During the long, grueling campaign, Mr. Obama repeatedly claimed that a McCain presidency would effectively represent a third term for Mr. Bush. And while Mr. McCain has at times been a thorn in Mr. Bush’s side, as a presidential candidate he was proposing to continue enough of Mr. Bush’s policies, from tax cuts to the Iraq war, that the charge seemed to stick.
Mr. McCain, for his part, painted Mr. Obama as unprepared, noting that only four years ago he was still a member of the Illinois State Senate, and tried to sow doubts about him as still largely an unknown quantity.
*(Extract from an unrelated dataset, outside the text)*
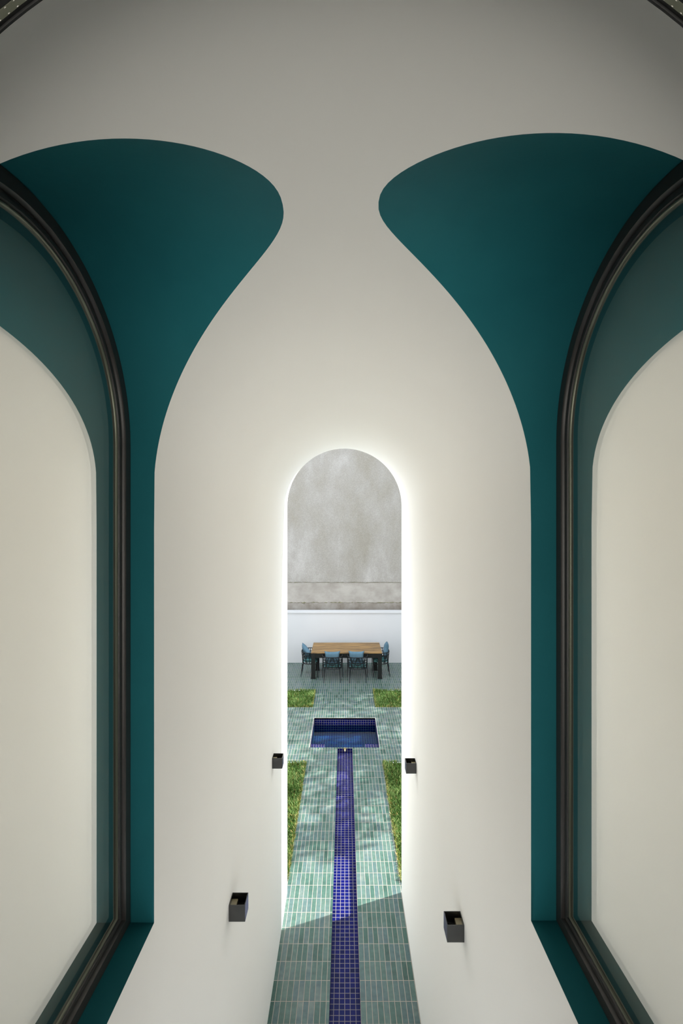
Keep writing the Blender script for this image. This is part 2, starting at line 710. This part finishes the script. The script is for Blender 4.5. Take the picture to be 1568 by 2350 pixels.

Beyond the big issues, there were plenty of fleeting, insubstantial controversies as well. Mr. McCain mocked Mr. Obama as a substance-free celebrity, and Mr. Obama mocked Mr. McCain for being unable to remember how many homes he owned. At times the contest grew ugly, with Mr. McCain all but suggesting that Mr. Obama was a socialist for his tax-cut proposal, and Ms. Palin accusing Mr. Obama of “palling around with terrorists” for working sporadically with a former 1960s radical.
It was a presidential campaign that shattered all kinds of records, from the number of votes cast during the long, bitterly contested primary and caucus season to the huge amounts of money raised and spent on the general election after Mr. Obama withdrew his pledge to accept public financing of his campaign.
Each candidate went through lean periods when he was considered a long shot for his party’s nomination, only to prevail in the end. Mr. McCain overcame the implosion of his campaign in the summer 2007, which left him out of money and all but written off, by persevering and winning the New Hampshire primary. Mr. Obama was put on his path to the nomination by winning the Iowa caucuses, but the Democratic primary season became a long, drawn-out battle for delegates with Senator Hillary Rodham Clinton of New York.
It was a year when the running mates took on great importance. Mr. Obama, who was new to national politics, tapped a more experienced hand, Mr. Biden, as his running mate, picking someone with extensive foreign policy experience but a propensity for the occasional gaffe. Mr. McCain chose Ms. Palin, a first-term governor not widely known outside Alaska, arguing that her willingness to buck her party elders there made her a perfect fit for him. The choice galvanized social conservatives who had long been wary of McCain, but turned off some independents who came to view her as unprepared.
If both Mr. Obama and Mr. McCain were chosen by the parties in large part because of their positions on the Iraq war — Mr. Obama for opposing it from the beginning, and Mr. McCain for supporting the “surge” strategy that was later credited with reducing violence there — the election quickly turned to pocketbook issues. Four-dollar-a-gallon gasoline prices over the summer provoked outrage, and the worsening economy reached a crisis this fall when the nation’s financial institutions teetered on the brink of collapse and required a huge government bailout.
The family lives of the candidates did not pause for the campaign. One of Mr. McCain’s sons, Jimmy, a Marine, served a tour of duty in Iraq, and Ms. Palin and Mr. Biden each bade farewell to their own Iraq-bound sons during the campaign. Ms. Palin announced on the day the Republican National Convention began that her daughter Bristol, 17, was pregnant and engaged to be married. Mr. Biden’s mother-in-law died last month, and late on Sunday, just before the election, Mr. Obama’s grandmother, Madelyn Dunham, who helped raise him during his teenage years, died in Hawaii.